後半開始早々 阿部竜二選手が さらに19分タタナ・ダラス選手が🌟釜石連続のトライ🌟

一気に19点まで積み上げてきた😨

石垣選手とタタナ・ダラス選手は、今年5月に活動を休止した宗像サニックスブルーズから移籍してきた。阿部選手は地元企業に勤務しながらの選手生活を始めた新人だ。

【ラグビーを続ける】

この強い思いを叶えるため『白河の関』を越え三陸の地に足を踏み入れた不屈の男達。彼らは『闘士』であり『鉄人』なのだ🔥🔥🔥

さあ、レヴズ、どうする⁉️

後半14分で、ブリン兄さんは田上さんと交代した。さらに他の選手も交代させていく。これで活力が蘇ったのか、レヴズは再び落ち着きを取り戻していく。

とはいえ、ラインアウトもスクラムも、要するに何もかも、発展途上の過程にあったが。

後半23分 奥村選手が、  26分 山口選手が、さらに34分杉原選手が。

レヴズはトライを重ねた。

そして、ノーサイド

59ー19

レヴズは快勝した🌟🌟

試合後、両チームはそれぞれに円陣を組んだ、

緑の芝に浮かぶ赤と青の輪。

いつも見慣れた光景が、なぜかとても美しく見えた。

青のレヴズが作る円は、まもなくスッと解けていった。

赤の釜石が作る円は、スタッフも加わりさらに大きな円となって、しばらく解けなかった。

バックスタンドへの挨拶を終えた両チームの選手達は、メインスタンドに一列に並んだ。

マッチデースポンサー様からレヴズに岩手米『金色の風』が、MOMに選ばれたツイタマ選手に(おそらく)焼肉セットが贈られた。

両チーム選手に挟まれる様に、釜石のチーム公式マスコット『フライキー』と、桜のジャージに身を包んだ謎の『黒いこけし風キャラ』が観客に手を振っていた。後で調べてわかったが。彼はこけしではない。

ウニ丼だった😳😳😳

岩手県PRキャラの5人組ユニット『わんこきょうだい』のメンバー『うにっち』だ。😳😳😳

両チームの選手達は、フライキーとうにっちを囲む様に記念撮影を行った。(下掲写真左上)

(*注 後日、彼は釜石地区担当の『うにっち』ではなく、盛岡からの応援メンバー『そばっち』であったことが判明しました。チームの皆様申し訳ごぞいません。)

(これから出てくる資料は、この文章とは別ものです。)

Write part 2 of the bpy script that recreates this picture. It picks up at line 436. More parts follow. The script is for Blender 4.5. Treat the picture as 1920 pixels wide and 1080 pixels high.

強い陽射しに青々と光る芝の上に、赤と青のジャージがモザイクの様に並ぶ。笑みを浮かべた選手達は、少し眩しそうにカメラに目を向けていた。

〜あとがき〜

昨季最終戦から約4ヶ月。ようやく、ラグビーの季節が巡ってきました❗️

レヴズの初プレシーズンマッチの舞台は岩手県釜石市。
あの震災から11年と6ヶ月。各被災地の復興は、歳月の経過により新たな問題を生じさせつつも、着実に前へと進んでいます。

対戦相手の釜石シーウェイブスRFCには、宗像サニックスブルーズからの移籍選手も含め頼もしい新戦力が加わりました。他のチームにはない骨太さ、ハングリー精神を感じさせるチームです。

今回は小さな古いスマホ画面、しかも『無音』での観戦でしたが、かえって『純粋に試合を楽しむ』ことができたような気もします。

東京から遥か遠い東北地方三陸沿岸地域。これから冬を迎えるにあたり、日常生活や練習環境に様々な困難があるかと思いますが、釜石シーウェイブスRFCの更なる躍進を心からお祈りしています🌟🌟

さて、レヴズの新戦力ブリン・ホール選手、その存在感は強烈でした❗️
『日本ラグビーは進化した。しかし世界はそれ以上に進化している』
そんな厳しい現実を目の当たりにした思いです。
より速く、鋭く、強く、厳しく❗️
開幕までのプレシーズンマッチでレヴズがどれだけREV UPできるか、
今から楽しみです🌟🌟

さて、、、
これはレヴズ観戦記ではありますが、釜石にお住まいの『ある方』に思いを馳せながら書きました。

片岡晴未さん
釜石の片岡将選手の奥様です。
まだ幼い2人のお子さんを伴っての釜石生活は始まったばかり。管理栄養士として素敵なレシピを公開されつつ新生活でのエピソードを日々SNS上に綴られています。

これから始まる長く厳しい東北の冬、片岡選手のご活躍と共に、片岡家のご健康とお幸せを心からお祈りしています。

なお、トップ画と第1章に使用した写真は、岩手県内ではありませんが、ちょうどこの時期の東北地方の一風景を撮影したものです。

また、トップ画左の渓谷は、岩手県一ノ関の景勝地『厳美渓』。これは初夏の風景です。

伝説の深夜番組『水曜どうでしょう』の聖地(東北生き地獄ツアーの『空飛ぶ団子』)としても有名ですね😅
トップ画の満月の写真は、試合前日の東京での撮影です。この日は『中秋の名月』。釜石では一層美しく見えたことでしょう。